Some years ago in Israel, I was at a performance of the Jerusalem Symphony Orchestra when a cellphone — its ring tone set to the Till Eulenspiegels overture — went off in between movements. The conductor turned toward the sound and made as if to conduct it. There was an element of public shaming about the gesture, but it also provided an opportunity for the collective indignation in the auditorium to resolve itself in laughter.
To what extent should performers acknowledge such disturbances in the audience? Isn’t it their job to remain focused on the music? At what point is the integrity of a performance so damaged by interruptions in the auditorium that it can only be salvaged by an additional inter- ruption by the performer?
When soprano Anna Netrebko flashed a smile during the ovation after her aria Al dolce guidami in the Metropolitan Opera’s 2011 production of Donizetti’s Anna Bolena, she raised eyebrows by “breaking character.”
Do conductors and soloists break character when they allow themselves to react to events in the room? Or is it one of the hallmarks of a live performance that it feeds off the energy in the room, and a sign of authenticity when a musician acknowledges its specific features?
These questions are difficult to answer because the social contract at the heart of a musical performance is constantly being redefined. An 18th-century performer was keenly attuned to the goings-on in the (brightly lit) auditorium and expected to acknowledge, for instance, the arrival of an august patron in one of the boxes.
Catherine Turocy, a baroque dance expert whose workshop I attended in 2013, says she instructs her dancers to react to any events or sudden loud noises in the room — it’s an integral part of historical practice.
The ideal of a reverentially silent audience, plunged into darkness and wearing, as George Bernard Shaw once put it, its “churchiest expression” while the music plays, goes back only as far as the 19th century. Today, reverence toward anything — “churchiness” itself — is in limited supply, for better or worse. So is, increasingly, silence. The sterile conditions of the recording studio have accustomed both audiences and performers to an acoustic ideal that invariably comes up short against the realities of a New York auditorium in winter.
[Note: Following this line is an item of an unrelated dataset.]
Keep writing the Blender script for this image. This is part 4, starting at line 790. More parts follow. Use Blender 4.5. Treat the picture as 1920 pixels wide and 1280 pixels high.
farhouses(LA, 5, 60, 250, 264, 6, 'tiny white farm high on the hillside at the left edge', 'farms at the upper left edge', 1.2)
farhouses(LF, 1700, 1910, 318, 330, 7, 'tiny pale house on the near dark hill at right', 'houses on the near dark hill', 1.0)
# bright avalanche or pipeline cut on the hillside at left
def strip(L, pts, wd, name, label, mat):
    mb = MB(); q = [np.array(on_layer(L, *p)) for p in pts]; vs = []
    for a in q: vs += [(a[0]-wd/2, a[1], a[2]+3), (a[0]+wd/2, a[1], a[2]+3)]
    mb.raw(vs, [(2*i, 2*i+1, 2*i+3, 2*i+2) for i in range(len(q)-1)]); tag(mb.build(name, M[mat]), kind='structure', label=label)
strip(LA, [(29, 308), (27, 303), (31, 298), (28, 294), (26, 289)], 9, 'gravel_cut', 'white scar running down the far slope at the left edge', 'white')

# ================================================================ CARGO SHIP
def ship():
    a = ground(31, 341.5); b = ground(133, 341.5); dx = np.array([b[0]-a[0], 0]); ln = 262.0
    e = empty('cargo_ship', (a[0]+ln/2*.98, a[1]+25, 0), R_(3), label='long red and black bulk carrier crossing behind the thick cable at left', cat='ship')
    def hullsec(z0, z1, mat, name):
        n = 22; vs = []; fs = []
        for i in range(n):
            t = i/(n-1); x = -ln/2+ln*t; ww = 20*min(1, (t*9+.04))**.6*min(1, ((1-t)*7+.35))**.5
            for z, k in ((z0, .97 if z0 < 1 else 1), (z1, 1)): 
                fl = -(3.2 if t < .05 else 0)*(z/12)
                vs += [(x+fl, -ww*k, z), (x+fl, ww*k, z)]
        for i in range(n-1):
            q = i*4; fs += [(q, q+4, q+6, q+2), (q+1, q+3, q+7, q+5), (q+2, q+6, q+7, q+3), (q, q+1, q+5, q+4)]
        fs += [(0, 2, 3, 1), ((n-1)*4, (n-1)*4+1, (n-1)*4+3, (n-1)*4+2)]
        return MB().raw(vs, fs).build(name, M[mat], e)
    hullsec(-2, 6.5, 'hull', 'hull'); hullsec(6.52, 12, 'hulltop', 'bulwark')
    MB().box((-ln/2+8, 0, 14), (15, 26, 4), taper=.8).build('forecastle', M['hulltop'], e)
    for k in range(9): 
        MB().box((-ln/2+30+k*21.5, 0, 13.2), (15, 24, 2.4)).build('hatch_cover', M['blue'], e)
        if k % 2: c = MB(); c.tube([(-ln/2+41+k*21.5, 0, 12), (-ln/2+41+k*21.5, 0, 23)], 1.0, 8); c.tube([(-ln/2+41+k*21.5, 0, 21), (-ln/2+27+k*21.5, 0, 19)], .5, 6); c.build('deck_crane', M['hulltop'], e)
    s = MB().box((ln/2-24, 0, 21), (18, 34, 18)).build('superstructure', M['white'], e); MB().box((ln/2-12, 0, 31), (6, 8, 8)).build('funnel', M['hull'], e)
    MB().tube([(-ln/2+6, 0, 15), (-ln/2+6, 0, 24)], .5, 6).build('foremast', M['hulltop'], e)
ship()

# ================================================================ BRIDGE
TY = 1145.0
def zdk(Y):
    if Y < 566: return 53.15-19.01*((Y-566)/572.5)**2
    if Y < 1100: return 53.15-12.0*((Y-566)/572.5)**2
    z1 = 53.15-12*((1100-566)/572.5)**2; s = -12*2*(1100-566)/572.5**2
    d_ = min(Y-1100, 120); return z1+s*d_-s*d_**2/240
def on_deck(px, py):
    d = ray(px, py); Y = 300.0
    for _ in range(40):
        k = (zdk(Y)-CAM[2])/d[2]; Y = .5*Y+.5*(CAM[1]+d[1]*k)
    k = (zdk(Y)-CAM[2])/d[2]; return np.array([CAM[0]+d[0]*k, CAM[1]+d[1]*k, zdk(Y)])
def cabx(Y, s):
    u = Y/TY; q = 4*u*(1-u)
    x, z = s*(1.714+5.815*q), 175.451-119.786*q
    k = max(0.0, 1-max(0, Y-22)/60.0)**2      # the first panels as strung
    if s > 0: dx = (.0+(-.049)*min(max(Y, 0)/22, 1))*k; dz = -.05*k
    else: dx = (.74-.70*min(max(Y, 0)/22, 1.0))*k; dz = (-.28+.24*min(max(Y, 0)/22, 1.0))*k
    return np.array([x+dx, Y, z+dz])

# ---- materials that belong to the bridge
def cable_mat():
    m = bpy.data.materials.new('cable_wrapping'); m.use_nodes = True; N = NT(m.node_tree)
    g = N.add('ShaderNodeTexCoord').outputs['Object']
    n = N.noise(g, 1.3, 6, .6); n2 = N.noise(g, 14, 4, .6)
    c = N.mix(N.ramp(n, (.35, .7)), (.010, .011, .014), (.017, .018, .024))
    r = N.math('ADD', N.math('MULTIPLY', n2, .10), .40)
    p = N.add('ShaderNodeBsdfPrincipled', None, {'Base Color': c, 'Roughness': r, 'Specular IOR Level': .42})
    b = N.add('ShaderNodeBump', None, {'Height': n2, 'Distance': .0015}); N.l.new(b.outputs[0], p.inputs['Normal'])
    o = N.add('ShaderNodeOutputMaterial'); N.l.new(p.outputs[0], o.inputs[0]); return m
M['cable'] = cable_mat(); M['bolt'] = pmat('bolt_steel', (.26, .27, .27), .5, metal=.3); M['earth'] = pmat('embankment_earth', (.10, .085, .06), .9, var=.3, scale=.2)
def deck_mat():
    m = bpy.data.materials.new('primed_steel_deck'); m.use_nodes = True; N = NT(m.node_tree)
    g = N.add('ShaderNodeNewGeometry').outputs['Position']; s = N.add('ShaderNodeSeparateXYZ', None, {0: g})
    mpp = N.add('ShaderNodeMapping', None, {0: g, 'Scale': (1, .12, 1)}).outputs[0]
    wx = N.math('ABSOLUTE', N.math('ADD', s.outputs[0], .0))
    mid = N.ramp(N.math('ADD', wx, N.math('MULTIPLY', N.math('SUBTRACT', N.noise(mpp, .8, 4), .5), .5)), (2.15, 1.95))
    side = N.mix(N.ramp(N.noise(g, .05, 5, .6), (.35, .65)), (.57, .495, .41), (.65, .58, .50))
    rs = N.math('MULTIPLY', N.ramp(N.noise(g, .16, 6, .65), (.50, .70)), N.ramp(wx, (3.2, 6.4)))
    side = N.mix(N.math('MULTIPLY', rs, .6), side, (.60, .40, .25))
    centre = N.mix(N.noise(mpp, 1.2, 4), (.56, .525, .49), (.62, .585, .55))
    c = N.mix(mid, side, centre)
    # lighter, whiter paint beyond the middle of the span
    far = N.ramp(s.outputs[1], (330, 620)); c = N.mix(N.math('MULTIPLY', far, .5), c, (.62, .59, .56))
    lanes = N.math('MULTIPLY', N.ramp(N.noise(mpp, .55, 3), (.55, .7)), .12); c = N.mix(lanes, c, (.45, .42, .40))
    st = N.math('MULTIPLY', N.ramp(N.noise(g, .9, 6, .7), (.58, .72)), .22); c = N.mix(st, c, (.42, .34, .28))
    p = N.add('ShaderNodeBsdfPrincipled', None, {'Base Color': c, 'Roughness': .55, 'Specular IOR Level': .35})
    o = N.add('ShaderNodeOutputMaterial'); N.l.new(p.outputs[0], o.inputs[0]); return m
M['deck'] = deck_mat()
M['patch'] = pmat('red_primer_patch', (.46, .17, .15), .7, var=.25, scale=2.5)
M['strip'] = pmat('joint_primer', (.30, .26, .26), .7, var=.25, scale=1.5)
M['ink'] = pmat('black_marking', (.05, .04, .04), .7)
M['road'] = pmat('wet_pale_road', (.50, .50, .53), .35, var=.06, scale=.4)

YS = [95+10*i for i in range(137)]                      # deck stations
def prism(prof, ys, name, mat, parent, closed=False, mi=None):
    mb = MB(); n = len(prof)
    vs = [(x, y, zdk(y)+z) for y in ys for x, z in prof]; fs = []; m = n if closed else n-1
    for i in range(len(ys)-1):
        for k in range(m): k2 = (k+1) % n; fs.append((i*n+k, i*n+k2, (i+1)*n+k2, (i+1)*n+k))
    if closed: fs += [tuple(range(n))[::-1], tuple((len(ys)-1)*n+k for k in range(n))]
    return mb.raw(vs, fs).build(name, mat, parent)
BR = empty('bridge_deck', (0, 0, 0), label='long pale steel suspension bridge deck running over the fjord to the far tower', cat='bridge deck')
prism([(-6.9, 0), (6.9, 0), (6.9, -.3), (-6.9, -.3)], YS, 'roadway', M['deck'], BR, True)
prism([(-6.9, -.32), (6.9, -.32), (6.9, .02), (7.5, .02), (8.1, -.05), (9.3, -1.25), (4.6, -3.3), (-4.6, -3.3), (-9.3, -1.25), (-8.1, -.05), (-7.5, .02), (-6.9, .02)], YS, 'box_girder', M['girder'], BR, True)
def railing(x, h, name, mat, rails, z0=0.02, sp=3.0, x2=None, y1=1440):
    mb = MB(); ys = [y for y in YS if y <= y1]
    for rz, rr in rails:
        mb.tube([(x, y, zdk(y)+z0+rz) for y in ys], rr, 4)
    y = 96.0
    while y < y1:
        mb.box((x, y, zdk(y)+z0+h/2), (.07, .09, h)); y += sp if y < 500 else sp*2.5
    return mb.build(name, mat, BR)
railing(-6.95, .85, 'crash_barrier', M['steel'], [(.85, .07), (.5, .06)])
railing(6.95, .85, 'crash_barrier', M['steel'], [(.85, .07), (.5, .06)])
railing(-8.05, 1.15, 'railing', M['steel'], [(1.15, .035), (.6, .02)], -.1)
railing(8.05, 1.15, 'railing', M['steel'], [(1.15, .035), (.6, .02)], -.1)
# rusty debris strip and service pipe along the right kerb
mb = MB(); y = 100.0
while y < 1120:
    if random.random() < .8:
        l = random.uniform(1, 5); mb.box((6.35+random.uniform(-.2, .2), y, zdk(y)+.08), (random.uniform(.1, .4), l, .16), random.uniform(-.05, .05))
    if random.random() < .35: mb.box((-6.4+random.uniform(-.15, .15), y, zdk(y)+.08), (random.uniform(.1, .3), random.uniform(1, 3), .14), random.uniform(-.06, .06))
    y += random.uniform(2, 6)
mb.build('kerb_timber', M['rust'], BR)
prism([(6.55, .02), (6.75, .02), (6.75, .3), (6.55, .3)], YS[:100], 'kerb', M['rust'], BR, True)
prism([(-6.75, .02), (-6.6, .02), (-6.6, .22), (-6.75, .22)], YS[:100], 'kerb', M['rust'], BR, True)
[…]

With all the emphasis on audiences being kept still and quiet, you’d think performers wanted us to pretend we’re not there. But here’s the odd thing: They vitally, desperately, want and need us to be there — living, breathing, rustling bodies that we are — because the music is diminished without us there to witness it.
The ideal silence is not one resulting from absence, but the silence created by a crowd of attentive listeners. Conductor Simon Rattle expressed that nicely when he addressed another fit of coughing after the opening movement of Mahler’s Ninth in 2007. “This piece starts with silence and returns to silence,” he told the crowd at Carnegie Hall. “The audience can help to create the piece by remaining silent.”
When we in the audience start seeing silence not as a passive inconvenience but as our own special assignment, we become more willing to suffer discomfort for it, as one would on night patrol with the SEALs. But the reverse holds for the Keith Jarretts and Andras Schiffs of this world: An audience’s silence is its own gift to them and may have been achieved at great cost. It’s not their entitlement.